You might say that the boomer era — in the 1950s through the 1970s — was the Golden Age of the Lunch Box. Lunch boxes first appeared in the 1800s when people could travel farther to get to work in factories and no longer went home for lunch. Various tin and metal pails or buckets were devised to carry a midday meal. The first vacuum flask — what we call a Thermos — appeared in 1904, but wasn’t a standard part of a lunch box until the 1940s.
Things started to change in 1935 when Mickey Mouse appeared on a lunch box, marking Disney as the first company to license a character for this purpose. For the most part, though, lunch boxes of varying shapes and sizes were carried by blue collar workers, and not necessarily by children. Episodes of The Honeymooners show Ralph Cramden toting the standard dome-topped lunch box to his bus driver job.
Everything began to change in the 1950s. As baby boomers began to go to school, lunch boxes for children entered the scene in a big way. At first it was mainly generic colors and patterns that adorned the sides of the now usually rectangular box. But as baby boomers got hooked on TV programs, it gave manufacturers the perfect outlet for producing all sorts of licensed merchandise, including lunch boxes. Dozens of companies entered the market, including American Thermos Company, Aladdin, Ohio Art, Landers, Fray and Clark, and Adco Liberty. Some had already been making lunch boxes for a decade or more, but now licensing gave them a renewed revenue stream. Among the first big hits was a Hopalong Cassidy box. Roy Rogers lunch boxes followed, as did Superman, The Lone Ranger, Howdy Doody, Mickey Mouse, Donald Duck and Davy Crocket. It wasn’t long before practically every popular TV show was represented by a lunch box.

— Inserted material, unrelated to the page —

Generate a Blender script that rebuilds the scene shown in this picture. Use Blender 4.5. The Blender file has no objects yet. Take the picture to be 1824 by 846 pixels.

As the Space Age captured the imagination of boomers and their parents, TV shows and movies reflected their hopes, dreams and fears. The characters from these shows and movies joined the Western stars and cartoon characters as decoration for the sides of lunch boxes, and sometimes, on the matching Thermos bottle that came with the box. Lunch boxes for generic space scenes as well as for popular programs like The Jetsons (1963) and Star Trek (1968) hit the stores.
The 1960s also saw lunch box imagery expand into the music realm, with lunch boxes for The Beatles (1965) and The Monkees (1967). The use of cartoon imagery never waned, and another lunch box first in the 1960s bore the likeness of a character; in 1962 a Huckleberry Hound lunch box became the first embossed design. The metal was stamped to produce a raised portion of the design, such as a cartoon character.

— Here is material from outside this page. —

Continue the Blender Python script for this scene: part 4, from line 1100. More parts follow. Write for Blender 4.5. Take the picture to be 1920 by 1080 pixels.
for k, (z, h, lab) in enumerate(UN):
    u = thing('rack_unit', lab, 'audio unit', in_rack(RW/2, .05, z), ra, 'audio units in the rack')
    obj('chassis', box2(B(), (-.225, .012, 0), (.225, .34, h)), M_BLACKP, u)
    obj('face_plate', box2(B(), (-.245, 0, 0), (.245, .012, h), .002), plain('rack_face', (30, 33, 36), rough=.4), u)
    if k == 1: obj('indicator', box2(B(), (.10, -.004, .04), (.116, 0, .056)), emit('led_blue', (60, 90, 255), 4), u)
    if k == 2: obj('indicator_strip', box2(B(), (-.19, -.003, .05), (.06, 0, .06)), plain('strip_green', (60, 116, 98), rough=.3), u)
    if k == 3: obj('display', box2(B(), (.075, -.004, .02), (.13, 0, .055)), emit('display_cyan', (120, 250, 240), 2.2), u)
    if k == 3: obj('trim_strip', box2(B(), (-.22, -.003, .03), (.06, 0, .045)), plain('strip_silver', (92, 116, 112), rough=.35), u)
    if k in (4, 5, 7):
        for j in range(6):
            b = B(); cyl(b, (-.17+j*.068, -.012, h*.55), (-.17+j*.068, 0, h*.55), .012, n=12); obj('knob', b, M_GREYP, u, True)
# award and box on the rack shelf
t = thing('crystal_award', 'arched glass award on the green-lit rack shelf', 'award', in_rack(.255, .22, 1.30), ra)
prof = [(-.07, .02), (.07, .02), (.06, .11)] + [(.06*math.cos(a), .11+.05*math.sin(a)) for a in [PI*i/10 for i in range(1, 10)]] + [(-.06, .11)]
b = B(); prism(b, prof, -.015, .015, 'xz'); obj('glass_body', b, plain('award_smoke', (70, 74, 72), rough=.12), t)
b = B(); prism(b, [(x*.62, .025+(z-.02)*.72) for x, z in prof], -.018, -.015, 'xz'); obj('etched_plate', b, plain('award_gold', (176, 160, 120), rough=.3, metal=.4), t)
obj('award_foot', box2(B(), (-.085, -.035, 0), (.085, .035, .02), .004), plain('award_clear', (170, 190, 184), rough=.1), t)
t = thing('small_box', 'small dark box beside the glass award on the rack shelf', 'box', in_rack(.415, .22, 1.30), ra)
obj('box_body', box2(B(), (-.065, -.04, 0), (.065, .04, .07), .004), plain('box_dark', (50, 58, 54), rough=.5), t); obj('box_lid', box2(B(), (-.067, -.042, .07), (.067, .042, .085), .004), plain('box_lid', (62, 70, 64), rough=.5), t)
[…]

The 1970s continued the trend toward portraying TV shows and cartoon characters on lunch boxes. Everything from Josie and the Pussycats (1970) and Scooby Doo (1973) to Charlie’s Angels (1978) and The Six Million Dollar Man (1974) was being carried into classrooms by the last batch of boomers. The 1970s saw more plastic and vinyl lunch boxes, and the replacement of the glass-lined vacuum flask with a plastic liner.
Mister Boomer only had one lunch box in his school days, and it lasted from first to second grade. It was a red plaid design, a square metal box with a matching Thermos. Mister B recalls the inside was just big enough to hold the Thermos, a wax paper-wrapped sandwich, a couple of cookies and a piece of fruit, which was usually a banana, orange or apple.

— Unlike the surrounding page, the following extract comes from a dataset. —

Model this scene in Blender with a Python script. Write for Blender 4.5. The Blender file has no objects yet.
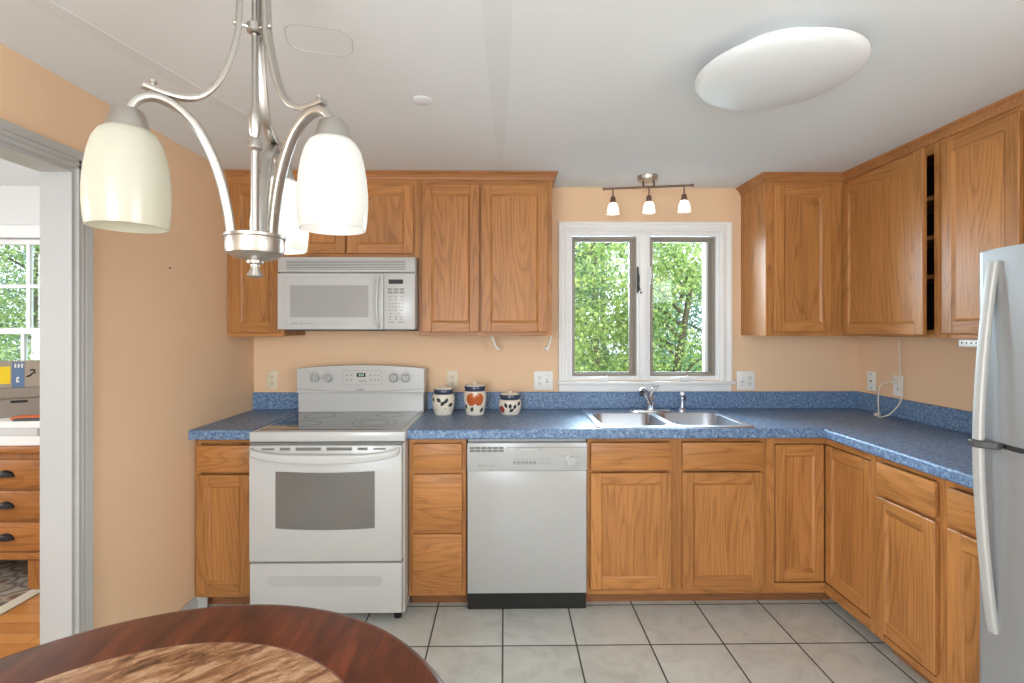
import bpy, bmesh, math, random
import numpy as np
from mathutils import Vector, Matrix
R = math.radians
random.seed(7)
scene = bpy.context.scene
col = scene.collection

# ------------------------------------------------------------------ camera, world, light, exposure
cam_d = bpy.data.cameras.new('camera')
cam = bpy.data.objects.new('camera', cam_d); col.objects.link(cam)
cam.location = (0, 0, 1.41)
cam.rotation_euler = (R(90), 0, -0.0142)
cam_d.sensor_width = 36.0
cam_d.lens = 514 / 1024 * 36
cam_d.shift_y = -13.5 / 1024
cam_d.clip_start = 0.02
scene.camera = cam

vs = scene.view_settings
vs.view_transform = 'Standard'; vs.look = 'None'; vs.gamma = 1; vs.use_curve_mapping = False
vs.exposure = 0.38

world = bpy.data.worlds.new('overcast_sky'); scene.world = world; world.use_nodes = True
wn = world.node_tree.nodes; wl = world.node_tree.links
bg = wn['Background']
bg.inputs['Color'].default_value = (0.86, 0.93, 1.0, 1); bg.inputs['Strength'].default_value = 1.9

def light(name, kind, loc, power, color=(1, 1, 1), rot=(0, 0, 0), size=None, size_y=None, radius=None):
    d = bpy.data.lights.new(name, kind); d.energy = power; d.color = color
    if size is not None:
        d.shape = 'RECTANGLE'; d.size = size; d.size_y = size_y or size
    if radius is not None: d.shadow_soft_size = radius
    o = bpy.data.objects.new(name, d); o.location = loc; o.rotation_euler = rot
    col.objects.link(o); return o

sun = light('sun', 'SUN', (0, -5, 8), 2.0, (1, .97, .9), (R(32), 0, R(14)))
sun.data.angle = R(12)
# two added fill lamps by unseen openings of the dining end, behind the camera
light('dining_rear_fill', 'AREA', (-0.80, -2.05, 1.45), 64, (.84, .93, 1), (R(105), 0, R(-38)), 1.6, 1.4)
light('dining_side_fill', 'AREA', (2.34, -1.0, 1.5), 42, (.86, .93, 1), (R(90), 0, R(90)), 1.5, 1.3)
light('kitchen_window_daylight', 'AREA', (0.87, 4.35, 2.25), 215, (.68, .85, 1), (R(-66), 0, 0), 2.0, 1.5)
light('den_side_fill', 'AREA', (-4.72, 0.75, 1.5), 76, (.93, .97, 1), (R(90), 0, R(-94)), 1.6, 1.3)  # added lamp at an unseen den opening, brightens the right-hand side through the doorway

# ------------------------------------------------------------------ materials
def srgb(r, g, b):
    f = lambda c: (c / 255 / 12.92) if c / 255 <= 0.04045 else ((c / 255 + 0.055) / 1.055) ** 2.4
    return (f(r), f(g), f(b), 1)

class NT:
    def __init__(s, name):
        s.m = bpy.data.materials.new(name); s.m.use_nodes = True
        s.t = s.m.node_tree; s.b = s.t.nodes['Principled BSDF']; s.out = s.t.nodes['Material Output']
    def n(s, typ, **kw):
        nd = s.t.nodes.new(typ)
        for k, v in kw.items():
            if k.startswith('i_'):
                key = k[2:]; key = int(key) if key.isdigit() else key.replace('_', ' ')
                nd.inputs[key].default_value = v
            else: setattr(nd, k, v)
        return nd
    def l(s, a, ao, b, bi): s.t.links.new(a.outputs[ao], b.inputs[bi])
    def math(s, op, a, b=None):
        nd = s.n('ShaderNodeMath', operation=op)
        for i, v in enumerate((a, b)):
            if v is None: continue
            if isinstance(v, (int, float)): nd.inputs[i].default_value = v
            else: s.t.links.new(v, nd.inputs[i])
        return nd.outputs[0]
    def ramp(s, fac, stops):
        nd = s.n('ShaderNodeValToRGB'); e = nd.color_ramp.elements
        while len(e) < len(stops): e.new(0.5)
        for k, (p, c) in enumerate(stops): e[k].position = p; e[k].color = c
        s.t.links.new(fac, nd.inputs[0]); return nd.outputs[0]
    def mix(s, fac, a, b, mode='MIX'):
        nd = s.n('ShaderNodeMix', data_type='RGBA', blend_type=mode)
        for i, v in ((0, fac), (6, a), (7, b)):
            if isinstance(v, (int, float, tuple)): nd.inputs[i].default_value = v
            else: s.t.links.new(v, nd.inputs[i])
        return nd.outputs[2]
    def set(s, **kw):
        for k, v in kw.items(): s.b.inputs[k.replace('_', ' ')].default_value = v
    def bump(s, h, strength=.2, dist=.002):
        nd = s.n('ShaderNodeBump'); nd.inputs['Strength'].default_value = strength; nd.inputs['Distance'].default_value = dist
        s.t.links.new(h, nd.inputs['Height']); s.t.links.new(nd.outputs[0], s.b.inputs['Normal'])

def plain(name, color, rough=.5, metal=0, spec=.5, **kw):
    t = NT(name); t.set(Base_Color=color, Roughness=rough, Metallic=metal); t.set(**{'Specular_IOR_Level': spec})
    tc = t.n('ShaderNodeTexCoord'); ns = t.n('ShaderNodeTexNoise', i_Scale=kw.get('scale', 9.0), i_Detail=3.0)
    t.l(tc, 'Object', ns, 'Vector')
    v = kw.get('var', .05)
    c2 = tuple(x * (1 - v) for x in color[:3]) + (1,)
    t.t.links.new(t.mix(ns.outputs[0], color, c2), t.b.inputs['Base Color'])
    return t.m

def oak(name, axis, light_c, dark_c, rough=.38):
    t = NT(name)
    tc = t.n('ShaderNodeTexCoord'); oi = t.n('ShaderNodeObjectInfo')
    add = t.n('ShaderNodeVectorMath', operation='ADD')
    sc = t.n('ShaderNodeVectorMath', operation='SCALE'); sc.inputs[0].default_value = (13.1, 7.7, 5.3)
    t.l(oi, 'Random', sc, 'Scale'); t.l(tc, 'Object', add, 0); t.l(sc, 0, add, 1)
    k = {'X': 0, 'Y': 1, 'Z': 2}[axis]
    def mapped(a, b):
        mp = t.n('ShaderNodeMapping'); v = [a, a, a]; v[k] = b; mp.inputs['Scale'].default_value = v
        t.l(add, 0, mp, 'Vector'); return mp
    n1 = t.n('ShaderNodeTexNoise', i_Scale=1.0, i_Detail=1.5, i_Roughness=.45); t.l(mapped(6.5, .72), 0, n1, 'Vector')
    rings = t.math('FRACT', t.math('MULTIPLY', n1.outputs[0], 20.0))
    rr = t.ramp(rings, [(0, (1, 1, 1, 1)), (.12, (.15, .15, .15, 1)), (.55, (.0, .0, .0, 1)), (1, (.85, .85, .85, 1))])
    n2 = t.n('ShaderNodeTexNoise', i_Scale=1.0, i_Detail=4.0, i_Roughness=.65); t.l(mapped(190.0, 4.5), 0, n2, 'Vector')
    n3 = t.n('ShaderNodeTexNoise', i_Scale=1.0, i_Detail=2.0); t.l(mapped(9.0, .8), 0, n3, 'Vector')
    pores = t.ramp(n2.outputs[0], [(.38, (1, 1, 1, 1)), (.62, (0, 0, 0, 1))])
    mask = t.math('MULTIPLY', rr, t.math('ADD', t.math('MULTIPLY', pores, .55), .25))
    c = t.mix(t.math('MULTIPLY', mask, .78), light_c, dark_c)
    c = t.mix(t.math('MULTIPLY', pores, .22), c, dark_c)
    tone = t.ramp(n3.outputs[0], [(.3, (.86, .83, .80, 1)), (.7, (1.08, 1.07, 1.05, 1))])
    c = t.mix(1.0, c, tone, 'MULTIPLY')
    hs = t.n('ShaderNodeHueSaturation')
    t.t.links.new(t.math('ADD', t.math('MULTIPLY', oi.outputs['Random'], .16), .92), hs.inputs['Value'])
    t.t.links.new(c, hs.inputs['Color']); t.l(hs, 0, t.b, 'Base Color')
    t.set(Roughness=rough, Specular_IOR_Level=.4)
    t.bump(n2.outputs[0], .06, .001)
    return t.m

OL, OD = srgb(190, 132, 76), srgb(114, 68, 32)
oak_v = oak('oak_upright_grain', 'Z', OL, OD)
oak_h = oak('oak_level_grain', 'X', OL, OD)
oak_d = oak('oak_depth_grain', 'Y', OL, OD)
oak_kick = oak('oak_kick_board', 'X', srgb(152, 104, 68), srgb(104, 66, 42))
oak_edge = oak('oak_moulding', 'X', srgb(186, 128, 78), srgb(126, 78, 42), .4)
honey_h = oak('honey_oak_level_grain', 'X', srgb(172, 112, 56), srgb(104, 60, 26), .35)
honey_v = oak('honey_oak_upright_grain', 'Z', srgb(172, 112, 56), srgb(104, 60, 26), .35)
plank = oak('oak_floor_plank', 'X', srgb(214, 150, 84), srgb(160, 96, 46), .3)
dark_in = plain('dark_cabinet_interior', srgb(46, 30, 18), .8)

def wallpaint(name, c, rough=.75):
    t = NT(name); tc = t.n('ShaderNodeTexCoord')
    ns = t.n('ShaderNodeTexNoise', i_Scale=2.5, i_Detail=4.0); t.l(tc, 'Object', ns, 'Vector')
    fine = t.n('ShaderNodeTexNoise', i_Scale=160.0, i_Detail=2.0); t.l(tc, 'Object', fine, 'Vector')
    c2 = tuple(x * .95 for x in c[:3]) + (1,)
    t.t.links.new(t.mix(ns.outputs[0], c, c2), t.b.inputs['Base Color'])
    t.set(Roughness=rough, Specular_IOR_Level=.25); t.bump(fine.outputs[0], .05, .001); return t.m

peach = wallpaint('peach_wall_paint', srgb(238, 204, 168))
denpaint = wallpaint('pale_grey_wall_paint', srgb(226, 226, 224))
ceilpaint = wallpaint('white_ceiling_paint', srgb(234, 238, 240), .85)
ceilpatch = wallpaint('ceiling_patch_paint', srgb(229, 233, 234), .7)
ceilpatch_edge = wallpaint('ceiling_patch_rim', srgb(206, 208, 207), .7)
trimwhite = plain('white_gloss_trim', srgb(236, 236, 234), .35, var=.02)
vinylwhite = plain('white_window_vinyl', srgb(240, 241, 241), .3, var=.02)
doortrim = plain('grey_white_door_trim', srgb(180, 180, 177), .4, var=.02)
taupe = plain('taupe_screen_frame', srgb(150, 142, 130), .45)
appliance = plain('white_appliance_enamel', srgb(200, 201, 199), .22, var=.02)
dishwasher_white = plain('white_dishwasher_enamel', srgb(178, 179, 178), .22, var=.02)
appliance2 = plain('off_white_appliance_plastic', srgb(188, 189, 187), .35, var=.02)
seam_grey = plain('grey_plastic_seam', srgb(120, 120, 118), .5)
ventgrey = plain('grey_vent_slots', srgb(118, 118, 114), .6)
printgrey = plain('grey_printing', srgb(150, 150, 148), .6)
printdark = plain('dark_printing', srgb(70, 70, 72), .6)
black = plain('black_plastic', srgb(18, 18, 18), .45)
blackmatte = plain('black_kick_plate', srgb(24, 24, 23), .6)
rubber = plain('black_rubber', srgb(20, 20, 20), .8)
nickel = plain('brushed_nickel', srgb(196, 192, 186), .34, 1.0)
bronze = plain('brown_nickel', srgb(128, 104, 92), .4, .9)
chrome = plain('chrome', srgb(226, 228, 232), .09, 1.0)
steel = plain('stainless_steel', srgb(204, 212, 223), .3, 1.0)
silver = plain('silver_fridge_paint', srgb(160, 161, 162), .4, .45)
silverh = plain('pale_silver_handle', srgb(184, 183, 179), .45, .3)
darkgrey = plain('dark_grey_plastic', srgb(66, 66, 66), .45)
outletwhite = plain('white_outlet_plastic', srgb(238, 238, 234), .35, var=.02)
ivory = plain('ivory_outlet_plastic', srgb(226, 214, 188), .4, var=.02)
slotdark = plain('outlet_slot', srgb(50, 48, 46), .6)
cordwhite = plain('cream_cord', srgb(232, 222, 206), .5)
clearish = plain('milky_plastic', srgb(222, 214, 202), .3)
ceramic = plain('cream_glazed_ceramic', srgb(232, 224, 208), .18, var=.04)
navy = plain('navy_glaze', srgb(58, 68, 92), .2)
fruit = plain('orange_fruit_glaze', srgb(206, 104, 52), .22, var=.25, scale=40)
redglaze = plain('brick_red_glaze', srgb(170, 82, 66), .22, var=.2, scale=40)
leafglaze = plain('dark_leaf_glaze', srgb(62, 64, 60), .22)
cardboard = plain('grey_brown_cardboard', srgb(168, 154, 138), .8)
tapeblue = plain('blue_packing_tape', srgb(98, 124, 158), .4)
yellowlabel = plain('yellow_label', srgb(240, 208, 30), .6)
blackink = plain('black_ink', srgb(24, 24, 26), .6)
bingrey = plain('taupe_storage_bin', srgb(146, 136, 124), .7)
paper = plain('white_paper', srgb(232, 230, 226), .8)
papergrey = plain('grey_paper', srgb(196, 194, 190), .8)
orange = plain('orange_cover', srgb(222, 112, 62), .6)
ringmark = plain('cooktop_ring_print', srgb(84, 84, 82), .25)
whiteglow = None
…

On cold winter days sometimes Mister B’s mom would fill the Thermos with hot soup, but mostly it contained chocolate milk or, on occasion, Tang. Mister B didn’t have a strong opinion either way on carrying the box. He doesn’t recall a great many of his fellow students having the latest and greatest TV show or cartoon lunch boxes. Maybe time has erased the memory, or maybe his area wasn’t yet on the bandwagon.
One thing Mister B distinctly remembers is the sound of the glass liner breaking in the Thermos. He had a tendency toward not beng able to keep a Thermos bottle intact. A slight smack against a door, fence or desk seemed to be all that was necessary to hear the glass shatter, then fall into the little shards that sloshed around for the rest of the walk home. Mister Boomer broke three Thermos bottles in the course of a year and a half. Finally, his mom said it wouldn’t be replaced. Shortly after that, the box disappeared as well, replaced by the brown paper bag. By third grade Mister B and his siblings made their own lunch, and he continued to pack them in brown paper bags throughout his school years.
Today a large collector market has sprung up around the lunch boxes of our boomer youth. Don’t you hate it when the objects of your everyday life now command hundreds of dollars, and in the case of the rarest, north of a thousand? What’s worse is, you never kept any of those things, or your mom disposed of them at garage sales.
Did you carry a lunch box, boomers?
I carried one for about 7 yrs. Used it on both offense and defense, not merely to carry lunch, ha ha! it became to much of a liability so switched to the brown paper bag which I still use.